Saturday, April 15, 2006

Gambling with your insurance plan?

There is a fine line between hedging your risk or gambling with the hedging instruments. Insurance is for us to hedge against our financial loss upon the occurrence of an event. It is not meant to be used so that we are financially better after the event and the subsequent insurance claim.

When an event strikes, if our financial loss is covered by insurance, this is called proper hedging of risk. However, if not only our loss is covered but we are financially better off from our insurance claims after the occurrence of an event, we are gambling.

If we buy insurance more than what we need, the premium that we pay for just cover our loss is for the purpose of hedging, the extra premium we pay in order to have extra insurance claims is for gambling.

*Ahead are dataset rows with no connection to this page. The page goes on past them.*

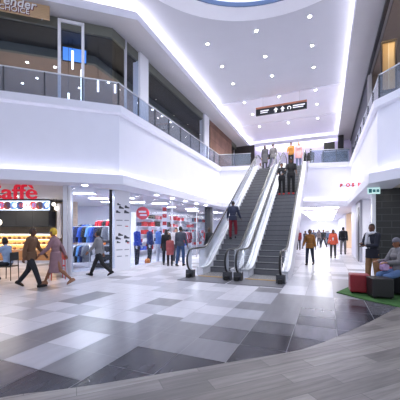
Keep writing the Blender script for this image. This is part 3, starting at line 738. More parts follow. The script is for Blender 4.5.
# ================================================================== GROUND FLOOR, RIGHT
BTILE = brick_mat('black_wall_tiles',(24,25,28),(17,18,20),(58,60,64),.62,.24,.012,.32,.5,(R(90),0,0), bump=.1)
struct(MB().box(1.66,6.5,12.65,12.95,0,3.12).build('wall_black_tile', BTILE))
struct(MB().box(1.54,1.66,12.6,12.95,0,3.12).build('wall_post', WHITEG))
struct(MB().box(1.5,1.95,16.5,18.9,0,3.12).build('wall_pier', mat('grey_pier',(168,168,178),.4,noise=.03)))
struct(MB().box(1.47,1.51,16.9,17.5,0,2.75).build('door_1', mat('dark_door',(62,64,72),.4,noise=.05)))
struct(MB().box(1.6,6.5,16.4,16.5,0,3.12).build('wall_shop', SHW)); struct(MB().box(5.0,5.1,12.9,16.4,0,3.12).build('wall_shop', SHW))
struct(MB().box(1.5,1.62,18.9,22.0,0,3.12).build('wall_corridor', WHITE)); struct(MB().box(1.5,1.62,30,47.6,0,3.12).build('wall_corridor', WHITE))
struct(MB().box(-7.3,-7.2,27,47.6,0,3.12).build('wall_corridor', WHITE))
struct(MB().box(1.62,5,30,30.1,0,3.12).build('wall_warm', mat('warm_shop_wall',(236,214,190),.6,noise=.05,scale=2)))
struct(MB().box(4.9,5,22,30,0,3.12).build('wall_warm', _mc['warm_shop_wall']))
struct(MB().box(1.62,4.9,21.95,22.05,0,3.12).build('wall_warm', _mc['warm_shop_wall']))
def panel_light(x,y,z,w,d,label,group=None,m=PANEL):
    t = thing('ceiling_light_panel', label, 'ceiling light', (x,y,z), 0, group)
    MB().box(-w/2-.04,w/2+.04,-d/2-.04,d/2+.04,-.03,0).build('frame', WHITEG, t); MB().box(-w/2,w/2,-d/2,d/2,-.036,-.03).build('diffuser', m, t); return t
panel_light(3.2,14.6,3.12,1.6,1.6,'bright light panel in the white shop beside the black tiles')
panel_light(3.2,26,3.12,1.6,4,'light panel in the warm lit shop along the corridor',m=emat('warm_panel',(255,232,200),3.0))
for i,y in enumerate((22,26,30,34,38,42,45.5)):
    panel_light(-.6,y,3.15,2.6,1.7,'wide white light panel in the corridor ceiling, %s from the bridge'%(ORD+['seventh'])[i])
panel_light(-5,24,3.15,2.2,1.7,'wide white light panel in the corridor ceiling behind the escalator on the glass shop side')
t = thing('clothes_rail_display','white display stand with pale goods inside the white shop','display stand',(3.0,15.4,0))
for z in (.3,.9,1.5): MB().box(-.7,.7,-.2,.2,z-.03,z).build('shelf', ALU, t)
for x in (-.7,.7): MB().box(x-.02,x+.02,-.2,.2,0,1.9).build('upright', ALU, t)
for i in range(9):
    col=['grey','white','sky','pink','black'][i%5]; b=MB(); b.box(-.14,.14,-.14,.14,0,.22+.04*(i%3)); b.box(-.12,.12,-.15,-.14,.05,.12)
    o=b.build('goods_box',GC_[col]); o.location=(3.0-.45+.42*(i%3),15.4,(.3,.9,1.5)[i//3]); tag(o,'%s box on the %s shelf of the white shop display'%(col,['lower','middle','upper'][i//3]),'box','%s goods, display shelf %d'%(col,i//3+1))
downlight(2.25,10.7,3.1,'round white downlight in the beige soffit over the seated person',.11,w=40)
# signs on the right
t = thing('exit_sign','small pale green hanging sign beside the black tiles','sign',(1.52,12.0,2.86),12)
epn = MB().box(-.2,.2,-.015,.015,0,.22).build('panel', emat('sign_mint',(196,232,228),.5), t)
SG = mat('sign_teal',(40,130,140),.4)
for x0,x1,z0,z1 in ((-.17,-.07,.04,.18),(-.04,.05,.06,.16),(.08,.17,.06,.16)): MB().box(x0,x1,-.019,-.014,z0,z1).build('symbol', SG, epn)
MB().cyl((0,0,0),.008,.22,.25,8).build('hanger', ALU, t)
t = thing('red_letter_sign','row of four spaced red letters on a slim clear bar over the corridor','sign',(.53,14.5,3.5))
for i,ch in enumerate('POSP'):
    text('letter',ch,.2,.02,Matrix.Translation((.0+i*.235,0,.0))@UP, RED, t, bold=.012)
MB().box(-.02,.88,.022,.03,.03,.06).build('bar', ESCG, t)

# ottomans and mat
GRS = mat('green_turf',(50,94,40),.9,noise=.35,scale=40,bump=.6)
o = MB().prism([(.22,8.15),(.75,7.55),(1.45,7.0),(3.4,6.1),(4.2,10.5),(1.55,11.0),(.75,9.6)],.004,.022).build('turf_mat', GRS); tag(o,'green artificial turf mat under the ottomans','mat')
def ottoman(loc, rz, m, label):
    t = thing('ottoman', label, 'ottoman', loc, rz)
    b = MB(); b.box(-.22,.22,-.22,.22,.03,.46); o = b.build('cushion', m, t, bevel=.03)
    p = MB(); p.tube([(-.215,-.215,.44),(.215,-.215,.44),(.215,.215,.44),(-.215,.215,.44),(-.215,-.215,.44)],.008,6); p.build('piping', m, o)
    for x in (-.17,.17):
        for y in (-.17,.17): MB().cyl((x,y,0),.02,0,.04,8).build('foot', BLACK, t)
    return t
LR = mat('red_leather',(136,24,38),.42,noise=.1,scale=14,bump=.15); LB = mat('black_leather',(24,23,27),.4,noise=.1,scale=14,bump=.15)
ottoman((.735,8.34,.022),2,LR,'dark red leather ottoman standing at the edge of the turf mat')
ottoman((1.12,7.9,.022),12,LB,'black leather ottoman beside the dark red one')
ottoman((1.62,8.46,.022),-24,LB,'black leather ottoman under the seated person')

# ================================================================== ESCALATORS
Y0, SL, YB = 10.4, .64, 9.3
Y1 = Y0+FL/SL
def zs(y):
    r = .35
    if y < Y0-r: return 0
    if y < Y0+r: return SL*(y-Y0+r)**2/(4*r)
    if y < Y1-r: return SL*(y-Y0)
    if y < Y1+r: return FL-SL*(Y1+r-y)**2/(4*r)
    return FL
STEP = brick_mat('grooved_step',(142,143,148),(132,133,138),(40,40,44),.03,4,.006,.4,0,(0,0,0))
RISER = mat('step_riser',(108,109,114),.4,metal=.1,noise=.06,scale=10)
YEL = mat('comb_yellow',(176,140,74),.5,noise=.08)
YS = [YB-.3,YB+.4]+[Y0-.5+.1*i for i in range(11)]+[Y0+.6+.5*i for i in range(int((Y1-Y0-1.2)/.5)+1)]+[Y1-.5+.1*i for i in range(11)]+[Y1+.9,Y1+1.6]
YS = sorted(YS)
def escalator(label, xc):
    t = thing('escalator', label, 'escalator', (xc,0,0))
    n = int(FL/.2)
    sm = None
    for k in range(1, n+1):
        y = Y0+(k-1)*.2/SL; z = k*.2
        b = MB(); b.m = 0; b.box(-.5,.5,0,.42,-.03,0); b.m = 1; b.box(-.5,.5,.012,.04,-.22,-.03); b.box(-.5,.5,-.004,.012,-.012,.003)
        if sm is None: o = b.build('step',[STEP,RISER],t); sm = o.data
        else: o = bpy.data.objects.new('step',sm); C.objects.link(o); o.parent = t
        o.location = (0,y,z)
    MB().box(-.5,.5,YB,Y0+.1,-.02,.012).build('lower_landing_steps', STEP, t)
    MB().box(-.5,.5,Y1-.02,Y1+1.0,FL-.06,FL+.004).build('upper_landing_steps', STEP, t)
    MB().box(-.5,.5,YB-.09,YB,.0,.03).build('comb_plate', YEL, t); MB().box(-.5,.5,Y1+.9,Y1+1.0,FL,FL+.02).build('comb_plate', YEL, t)
    MB().box(-.79,.79,YB-1.05,YB-.09,.0,.016).build('floor_plate', mat('floor_plate',(104,104,112),.4,metal=.2,noise=.08,scale=12), t); MB().box(-.66,.66,Y1+1.0,Y1+1.7,FL-.02,FL+.012).build('floor_plate', _mc['floor_plate'], t)
    for s in (-1,1):
        side = lambda a,b: (min(s*a,s*b),max(s*a,s*b))
        yy = [y for y in YS if YB-.25 <= y <= Y1+1.4]
        # inner skirt
        top = [(y,zs(y)+.16) for y in yy]; bot = [(y,zs(y)-.3) for y in yy[::-1]]
        x0,x1 = side(.505,.53); strip_side(x0,x1,[(y,zs(y)-.3,zs(y)+.16) for y in yy]).build('skirt', STEELW, t)
        x0,x1 = side(.53,.76); strip_side(x0,x1,[(y,max(zs(y)-.62,-.02),zs(y)+.22) for y in yy]).build('truss_cladding', STEELW, t)
        x0,x1 = side(.505,.76); strip_side(x0,x1,[(y,zs(y)+.2,zs(y)+.26) for y in yy]).build('deck', STEEL, t)
        x0,x1 = side(.644,.66); strip_side(x0,x1,[(y,zs(y)+.25,zs(y)+.93) for y in yy]).build('balustrade_panel', ESCG, t)
        # newel glass ends
        for yc, zc, d in ((YB-.25,0,-1),(Y1+1.4,FL,1)):
            arc = [(yc,zc+.25)]+[(yc+d*.33*math.sin(R(a)),zc+.59-.34*math.cos(R(a))) for a in range(0,181,15)]
            MB().prismx(arc,x0,x1).build('newel_panel', ESCG, t)
            MB().box(*side(.52,.78),min(yc,yc+d*.2),max(yc,yc+d*.2),zc,zc+.26).build('newel_base', DGREY if d<0 else STEEL, t)
            b = MB(); b.box(*side(.585,.72),min(yc+d*.18,yc+d*.34),max(yc+d*.18,yc+d*.34),zc+.0,zc+.14); b.build('handrail_entry', BLACKR, t, bevel=.02)
        ra = [(YB-.25-.36*math.sin(R(a)),.59-.36*math.cos(R(a))) for a in range(0,181,12)]
        mid = [(y,zs(y)+.95) for y in YS if YB-.2 < y < Y1+1.35]
        rb = [(Y1+1.4+.36*math.sin(R(a)),FL+.59+.36*math.cos(R(a))) for a in range(0,181,12)]
        h = MB(); h.tube([(s*.652,y,z) for y,z in ra+mid+rb],.032,10,1.1); hro = h.build('handrail', BLACKR, t, True)
        h = MB(); h.tube([(s*.652,y,z-.045) for y,z in [p for p in mid]],.016,6,1.3); h.build('handrail_guide', STEEL, hro, True)
    return t
def strip_side(x0, x1, pts):
    b = MB(); vs = []; fs = []
    for y, a, c in pts: vs += [(x0,y,a),(x1,y,a),(x1,y,c),(x0,y,c)]
    for j in range(len(pts)-1):
        for i in range(4): fs.append((j*4+i,j*4+(i+1)%4,(j+1)*4+(i+1)%4,(j+1)*4+i))
    fs.append((0,1,2,3)); n = len(pts)*4; fs.append((n-4,n-1,n-2,n-3))
    return b.add(vs, fs)
escalator('escalator going up with the person in red trousers on it', -3.55)
escalator('escalator coming down with the couple in black on it', -1.9)

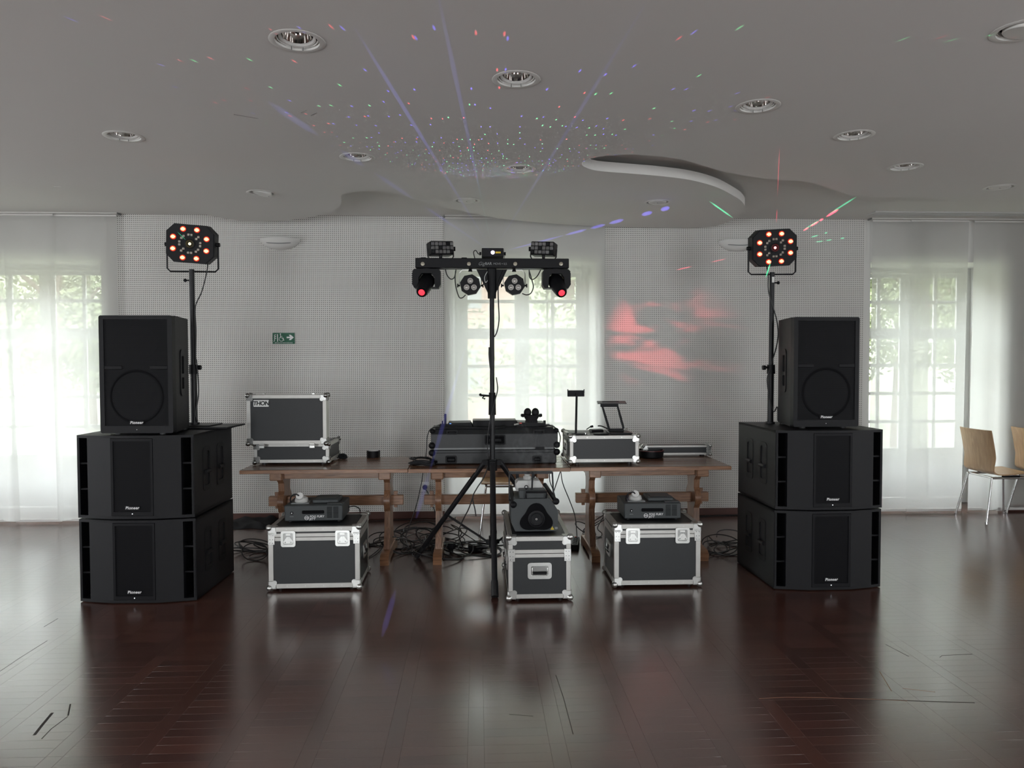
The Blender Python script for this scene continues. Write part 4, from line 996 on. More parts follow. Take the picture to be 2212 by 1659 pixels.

If we buy an insurance plan when we will be financially better off after the strike of an event, the extra premium we pay is just like the money that gamblers pay to 4D, TOTO, Big Sweep, etc. There is no different.

In lottery, you pay the bookie your bet. When the event strikes (you strike lottery) you are financially better. In buying insurance, you pay extra premium (more than actually required to just cover loss) to the insurance company. When the event strikes (though unfavorable), you cover your financial loss (hedging) and have extra money (gambling).

We were usually told (by agents), "Isn't it better if you have extra money after these things happened". Yeah, sure. It is also how gamblers convince themselves, "Isn't it better if I have extra RM3 million if my Big Sweep ticket strike."

This is particularly true in the education fund insurance that you pay for your children future education. Education fund insurance covers child's life. STOP! Why cover child life? Your child has not earned income yet! What financial loss that you are hedging against in the event of your child's death? (Touch wood.) Funeral expenses? It can be minimised, therefore it is not really an issue. So, a family becomes financially better (from the child's life insurance claim) after the death of their child.

This is a unpleasant example, but it illustrates well on the gambling part of insurance. When we pay what we don't need, when we were convinced by insurance agents buying more than covering our actual FINANCIAL loss (not emotional loss, etc.), we are gambling with insurance. No wonder we always feel insurance is expensive.